Der Weltstar gewann damals mit seinen Argentiniern bei diesem Turnier den ersten großen Nationentitel seiner Karriere. Die technische Kommission des südamerikanische Verband Conmebol berief Díaz in die „Elf des Turniers“ in einer Sturmreihe mit Messi und Neymar. Der Kolumbianer war damit in die Notizbücher der Sportdirektoren der ganzen Welt gestürmt.
Enorme Entwicklung
„Um ehrlich zu sein, haben wir, die Familie und die ganze Gemeinschaft, immer noch nicht realisiert, wie er sich entwickelt hat“, sagte Ex-Trainer Robert Fernandez damals, als Díaz im Januar 2022 vor dem Sprung nach Liverpool stand. „Es ging alles so schnell: Er spielte eine Saison beim FC Barranquilla, dann zwei Spielzeiten bei Junior als Meister und Vizemeister sogar auf südamerikanischem Niveau. Dann geht er nach Porto und jetzt ist er in Liverpool.“ Und jetzt führt ihn diese atemberaubende Karriere nach München.

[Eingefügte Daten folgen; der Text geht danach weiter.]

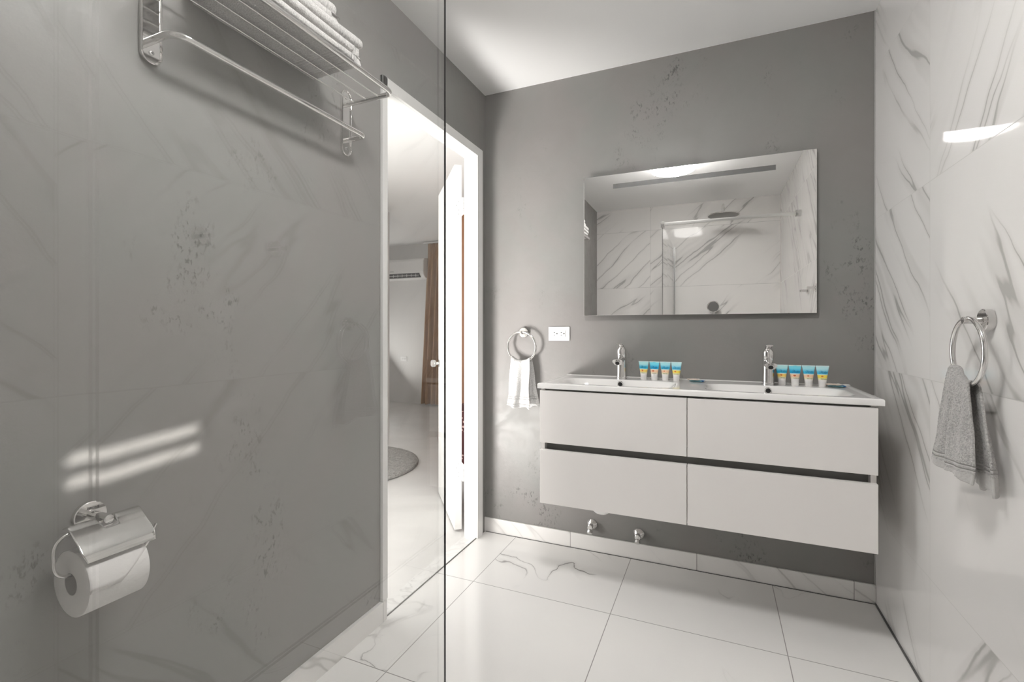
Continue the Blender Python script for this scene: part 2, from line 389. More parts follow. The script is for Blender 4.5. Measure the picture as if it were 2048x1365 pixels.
# ------------------------------------------------------------------ shower screen
XG, YG = -.38, .62
sc = thing('shower_screen', 'frameless clear glass shower screen with chrome bar on the left of the camera', 'shower screen', (XG, YG, 0))
JY = .18
def nofaces(bm, y):
    bmesh.ops.delete(bm, geom=[f for f in bm.faces if abs(f.normal.y) > .9 and abs(f.calc_center_median().y-y) < .001], context='FACES_ONLY')
bm = BM(); box(bm, -.004, .004, JY-YG, -.0006, .006, 1.955); bm.normal_update(); nofaces(bm, JY-YG); obj('glass_pane', bm, m_glass, sc, False)
th_ = math.radians(1.05); ln = JY-YR-.012
bm = BM(); box(bm, -.004, .004, -ln, -.002, .006, 1.955); bm.normal_update(); nofaces(bm, -.002)
bmesh.ops.rotate(bm, verts=bm.verts, cent=(0, 0, 0), matrix=Matrix.Rotation(th_, 3, 'Z')); bmesh.ops.translate(bm, verts=bm.verts, vec=(0, JY-YG, 0))
obj('glass_pane', bm, m_glass, sc, False)
bm = BM(); box(bm, .0006, .0036, -.0006, .0002, .006, 1.955); obj('polished_edge', bm, m_edge, sc, False)  # opaque dark strip: the glass edge's internal reflection painted in
bm = BM(); gx = math.sin(th_)*ln
for a, b in ((-.012, -.006), (.006, .012)): box(bm, gx+a, gx+b, YR-YG+.001, YR-YG+.025, .0, 1.955)
obj('wall_channel', bm, m_brush, sc, False)
bm = BM(); box(bm, -.012, .014, -.05, .004, 1.935, 1.985, bev=.002); obj('glass_clamp', bm, m_chromeb, sc)
bm = BM(); box(bm, .014, XR-XG-.03, -.033, -.018, 1.955, 1.979, bev=.002); obj('support_bar', bm, m_brush, sc)
bm = BM(); box(bm, XR-XG-.035, XR-XG-.0005, -.042, -.009, 1.945, 1.989, bev=.002); obj('wall_clamp', bm, m_chromeb, sc)

# ------------------------------------------------------------------ towel rack (local X = along the wall, -Y = out of the wall)
R0 = .655
rk = thing('towel_rack', 'polished chrome wall towel rack with a railed shelf and a lower bar, beside the door', 'towel rack', (XL, R0, 1.706), PI/2)
RL = .61; OL = lambda X, Dd, Z: Vector((X, -Dd, Z))
for X in (0, RL):
    bm = BM(); ol = rrect(.044, .225, .0218, 10, X, .1095)
    ins = lambda k: [(X+(x-X)*k, .1095+(z-.1095)*(1-(1-k)*.2)) for x, z in ol]
    rings = [[OL(x, d, z) for x, z in ins(k)] for d, k in ((.0005, 1), (.009, 1), (.011, .93), (.0095, .84), (.0065, .80))]
    loft(bm, rings); br = obj('bracket', bm, m_chrome, rk)
    for z in (.022, .197):
        bm = BM(); cyl(bm, OL(X, .006, z), OL(X, .009, z), .0052, n=18, bev=.0006); cyl(bm, OL(X, .0089, z), OL(X, .0093, z), .002, n=6, mi=1); obj('screw', bm, [m_chromeb, m_dark], br)
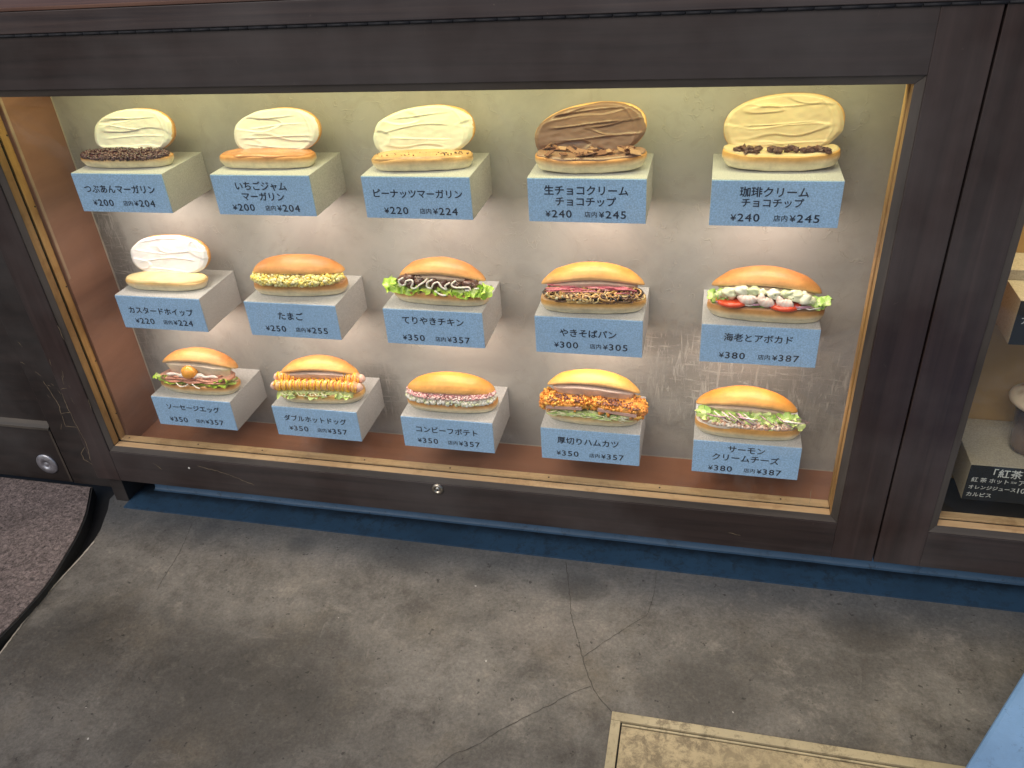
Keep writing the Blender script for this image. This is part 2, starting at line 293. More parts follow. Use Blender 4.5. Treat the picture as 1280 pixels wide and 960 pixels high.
# ------------------------------------------------------------------ mesh helpers
class MB:
    def __init__(s): s.v = []; s.f = []; s.c = []; s.s = []
    def add(s, vs, fs, col, mat=None, smooth=True):
        o = len(s.v)
        for i, p in enumerate(vs):
            p = Vector(p)
            if mat is not None: p = mat @ p
            s.v.append(p); s.c.append(col[i] if isinstance(col, list) else col)
        for f in fs: s.f.append([o + k for k in f]); s.s.append(smooth)
    def grid(s, fn, nu, nv, wrap_u=False, mat=None, smooth=True):
        vs, cs, fs = [], [], []
        for i in range(nu):
            for j in range(nv):
                p, c = fn(i / (nu if wrap_u else nu - 1), j / (nv - 1)); vs.append(p); cs.append(c)
        for i in range(nu if wrap_u else nu - 1):
            for j in range(nv - 1):
                a = i * nv + j; b = ((i + 1) % nu) * nv + j
                fs.append((a, b, b + 1, a + 1))
        s.add(vs, fs, cs, mat, smooth)
    def box(s, x0, x1, y0, y1, z0, z1, col=(.5, .5, .5), mat=None):
        vs = [(x, y, z) for z in (z0, z1) for y in (y0, y1) for x in (x0, x1)]
        fs = [(0, 2, 3, 1), (4, 5, 7, 6), (0, 1, 5, 4), (2, 6, 7, 3), (0, 4, 6, 2), (1, 3, 7, 5)]
        s.add(vs, fs, col, mat, False)
    def tube(s, pts, r, col, n=6, cap=True, rfn=None, cfn=None):
        pts = [Vector(p) for p in pts]; vs, fs, cs = [], [], []
        up = Vector((0.13, 0.2, 1)).normalized()
        for i, p in enumerate(pts):
            t = (pts[min(i + 1, len(pts) - 1)] - pts[max(i - 1, 0)]).normalized()
            a = t.cross(up)
            if a.length < 1e-4: a = t.cross(Vector((1, 0, 0)))
            a.normalize(); b = a.cross(t).normalized(); up = b
            rr = r * (rfn(i / (len(pts) - 1)) if rfn else 1)
            for k in range(n):
                th = 2 * math.pi * k / n
                vs.append(p + a * math.cos(th) * rr + b * math.sin(th) * rr); cs.append(cfn(i / (len(pts) - 1), th) if cfn else col)
        for i in range(len(pts) - 1):
            for k in range(n):
                fs.append((i * n + k, i * n + (k + 1) % n, (i + 1) * n + (k + 1) % n, (i + 1) * n + k))
        if cap: fs.append(tuple(range(n - 1, -1, -1))); fs.append(tuple((len(pts) - 1) * n + k for k in range(n)))
        s.add(vs, fs, cs, None, True)
    def lump(s, c, r, col, sub=1, jit=0.25, squash=(1, 1, 1), seed=None):
        vs, fs = ICO[sub]; sd = seed if seed is not None else random.random() * 100
        rot = Matrix.Rotation(random.random() * 6.3, 3, Vector((random.random() - .5, random.random() - .5, random.random() - .5)).normalized())
        out = []
        for p in vs:
            q = p * (1 + jit * noise.noise(p * 1.6 + Vector((sd, sd * .7, 0))))
            q = rot @ q if squash == (1, 1, 1) else q
            out.append(Vector(c) + Vector((q.x * r * squash[0], q.y * r * squash[1], q.z * r * squash[2])))
        s.add(out, fs, col, None, True)
    def prism(s, poly, z0, z1, col=(.5, .5, .5)):
        n = len(poly); vs = [(x, y, z0) for x, y in poly] + [(x, y, z1) for x, y in poly]
        fs = [tuple(range(n - 1, -1, -1)), tuple(range(n, 2 * n))] + [(i, (i + 1) % n, n + (i + 1) % n, n + i) for i in range(n)]
        s.add(vs, fs, col, None, False)
    def build(s, name, mat, parent=None, loc=None, bevel=0.0, mesh_only=False):
        me = bpy.data.meshes.new(name); me.from_pydata([tuple(p) for p in s.v], [], s.f); me.update()
        me.polygons.foreach_set('use_smooth', s.s)
        at = me.color_attributes.new('Col', 'FLOAT_COLOR', 'POINT')
        flat = []
        for c in s.c: flat += [c[0], c[1], c[2], 1.0]
        at.data.foreach_set('color', flat)
        bm = bmesh.new(); bm.from_mesh(me)
        if bevel:
            es = [e for e in bm.edges if len(e.link_faces) == 2 and e.calc_face_angle(0) > 0.6]
            bmesh.ops.bevel(bm, geom=es, offset=bevel, segments=2, affect='EDGES', profile=0.5)
        bmesh.ops.recalc_face_normals(bm, faces=bm.faces)
        bm.to_mesh(me); bm.free()
        me.materials.append(mat)
        if mesh_only: return me
        return put(name, me, parent, loc)
def ico(sub):
    bm = bmesh.new(); bmesh.ops.create_icosphere(bm, subdivisions=sub, radius=1.0)
    vs = [v.co.copy() for v in bm.verts]; fs = [tuple(v.index for v in f.verts) for f in bm.faces]; bm.free(); return vs, fs
ICO = {1: ico(1), 2: ico(2), 3: ico(3), 4: ico(4)}
def put(name, me, parent=None, loc=None):
    o = bpy.data.objects.new(name, me); COL.objects.link(o)
    if parent: o.parent = parent
    if loc: o.location = loc
    return o
def tag(o, label=None, cat=None, group=None, kind=None):
    if label: o['label'] = label
    if cat: o['category'] = cat
    if group: o['group'] = group
    if kind: o['kind'] = kind
    return o
def empty(name, loc, label, cat, group=None, rz=0):
    o = bpy.data.objects.new(name, None); COL.objects.link(o); o.location = loc; o.rotation_euler = (0, 0, rz)
    o.empty_display_size = 0.02
    return tag(o, label, cat, group)
def boxpart(name, x0, x1, y0, y1, z0, z1, mat, parent=None, bevel=0.0, loc=None):
    b = MB(); b.box(x0, x1, y0, y1, z0, z1); return b.build(name, mat, parent, loc, bevel)

# ------------------------------------------------------------------ dimensions (metres; x right, y into the case, z up)
F = -0.155                    # front face of the cabinet
XL, XR, ZB, ZT = -0.2142, 1.1365, -0.5456, 0.1275
FZ = -0.70                    # pavement level
SEAM = 1.2137; CASEL = -0.281; CT = 0.2135; CB = -0.631
T = 0.0112

# ------------------------------------------------------------------ ground
ground = MB()
ground.box(-40, 40, -60, 20, -1.2, FZ - 0.012)
tag(ground.build('ground', M_black), kind='structure')
edge = [(-0.2884, -0.1416), (-0.2700, -0.172), (-0.2593, -0.1971), (-0.2440, -0.232), (-0.2368, -0.2634), (-0.2345, -0.300), (-0.2345, -0.3343), (-0.2343, -0.4008), (-0.2287, -0.4671), (-0.2182, -0.5345), (-0.205, -0.64), (-0.19, -0.8), (-0.19, -1.4), (-0.3, -2.2), (-1.0, -3.2), (-12, -5), (-12, -30), (25, -30), (25, 0.9), (-0.2884, 0.9)]
c = MB(); c.prism(edge[::-1], FZ - 0.011, FZ)
tag(c.build('concrete_pavement', M_conc, bevel=0.0), kind='structure')
tag(boxpart('blue_floor_strip', -0.2385, 3.2, -0.1625, 0.2, FZ - 0.003, FZ + 0.0035, M_bluefloor), kind='structure')
# cove-footed blue plinth under the cabinets
c = MB()
def cove(u, v):
    x = -0.205 + u * 3.4
    prof = [(-0.104, FZ + 0.0036), (-0.1000, FZ + 0.0043), (-0.0975, FZ + 0.0065), (-0.0960, FZ + 0.011), (-0.0955, FZ + 0.03), (-0.0955, CB - 0.001), (0.1, CB - 0.001), (0.1, FZ + .0036), (-0.104, FZ + .0036)]
    k = v * (len(prof) - 1); i = min(int(k), len(prof) - 2); t = k - i
    y = prof[i][0] * (1 - t) + prof[i + 1][0] * t; z = prof[i][1] * (1 - t) + prof[i + 1][1] * t
    return (x, y + 0.0015 * noise.noise(Vector((x * 12, y * 9, z * 20))), z), (0, 0, 0)
c.grid(cove, 120, 9, smooth=False)
tag(c.build('blue_plinth', M_blueplinth), kind='structure')

# cracks: thin ribbons lying in the pavement
def ribbon(pts, wdt, z, y=None, seed=1, jit=0.9):
    rnd = random.Random(seed); P = []
    for i in range(len(pts) - 1):
        a, b = Vector((*pts[i], 0)), Vector((*pts[i + 1], 0)); n = max(2, int((b - a).length / 0.006))
        for k in range(n): P.append(a.lerp(b, k / n) + Vector((rnd.uniform(-1, 1), rnd.uniform(-1, 1), 0)) * wdt * jit)
    P.append(Vector((*pts[-1], 0)))
    m_ = MB(); vs = []
    for i, p in enumerate(P):
        t = (P[min(i + 1, len(P) - 1)] - P[max(i - 1, 0)]).normalized(); nn = Vector((-t.y, t.x, 0))
        ww = wdt * rnd.uniform(0.35, 1.0) * (0.35 if i in (0, len(P) - 1) else 1)
        vs += [p + nn * ww / 2, p - nn * ww / 2]
    fs = [(2 * i, 2 * i + 1, 2 * i + 3, 2 * i + 2) for i in range(len(P) - 1)]
    if y is None: vs = [(v.x, v.y, z) for v in vs]
    else: vs = [(v.x, y, v.y) for v in vs]
    m_.add(vs, fs, (0, 0, 0), None, False); return m_
pav = bpy.data.objects['concrete_pavement']
for k, (pts, wd) in enumerate(((((0.6996, -0.168), (0.7197, -0.2488), (0.7297, -0.2926), (0.7482, -0.3408), (0.7613, -0.3742), (0.7752, -0.4074), (0.784, -0.4253), (0.8019, -0.4482), (0.8195, -0.4655)), 0.0012),
        (((0.7613, -0.3742), (0.7913, -0.3383), (0.8322, -0.2925), (0.8541, -0.2713), (0.8582, -0.2565), (0.8631, -0.2154), (0.8636, -0.168)), 0.0009),
        (((0.784, -0.4253), (0.7555, -0.4421), (0.7289, -0.4671), (0.7026, -0.4901), (0.6766, -0.5113), (0.6517, -0.5347), (0.628, -0.56), (0.6025, -0.5762), (0.5856, -0.5995), (0.54, -0.66)), 0.0011),
        (((-0.0634, -0.168), (-0.0634, -0.1849), (-0.0419, -0.2622), (-0.0334, -0.329), (-0.028, -0.36)), 0.0009))):
    ribbon(pts, wd, FZ + 0.0006, seed=k + 3).build('crack', M_crack, pav)

ribbon([(-0.2350, -0.262), (-0.2325, -0.300), (-0.2320, -0.3343), (-0.2315, -0.4008), (-0.2262, -0.4671), (-0.2158, -0.5345), (-0.203, -0.62)], 0.0042, FZ + 0.0005, seed=90, jit=0.12).build('worn_edge', M_bead, pav)
# floor hatch, bottom right
ht = empty('floor_hatch', (0.82, -0.467, FZ), 'dirty cream metal access hatch let into the concrete floor', 'hatch')
def fr(name, x0, x1, y0, y1, z0, z1, mt): return boxpart(name, x0 - 0.82, x1 - 0.82, y0 + 0.467, y1 + 0.467, z0, z1, mt, ht, 0.0006)
fr('frame_rail', 0.8202, 1.42, -0.4802, -0.4665, -0.002, 0.0050, M_hatchf)
fr('frame_rail', 0.8202, 0.8343, -0.90, -0.4806, -0.002, 0.0046, M_hatchf)
fr('frame_rail', 1.4062, 1.42, -0.90, -0.4806, -0.002, 0.0046, M_hatchf)
fr('groove', 0.8345, 1.406, -0.8995, -0.4808, -0.002, 0.0010, M_black)
fr('inner_lip', 0.8367, 1.404, -0.4862, -0.4832, -0.001, 0.0036, M_hatchf)
fr('lid', 0.8367, 1.404, -0.895, -0.4885, -0.001, 0.0040, M_hatch)

# blue painted block, bottom right corner
c = MB(); c.prism([(1.4400, -0.2790), (1.2485, -0.5653), (1.143, -0.724), (1.560, -1.002), (1.857, -0.557)][::-1], -0.70, -0.56)
o = c.build('blue_block', M_blueblk, bevel=0.006); tag(o, 'light blue painted concrete block at the right front corner of the pavement', 'block')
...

In Zukunft werden sie in Barrancas wohl die Spiele des FC Bayern anschauen. Die Bayern mögen sie in Kolumbien, es gibt dort auch Bayern-Fanclubs. War Díaz im Dress des FC Liverpool noch der erste Kolumbianer hat er in Bayern prominente „Vorfahren“. Da sind Adolfo „El Tren“ Valencia (1993 – 1994) und James Rodriguez (2017 – 2019). Jetzt schreibt Díaz die kolumbianische Geschichte des FC Bayern weiter.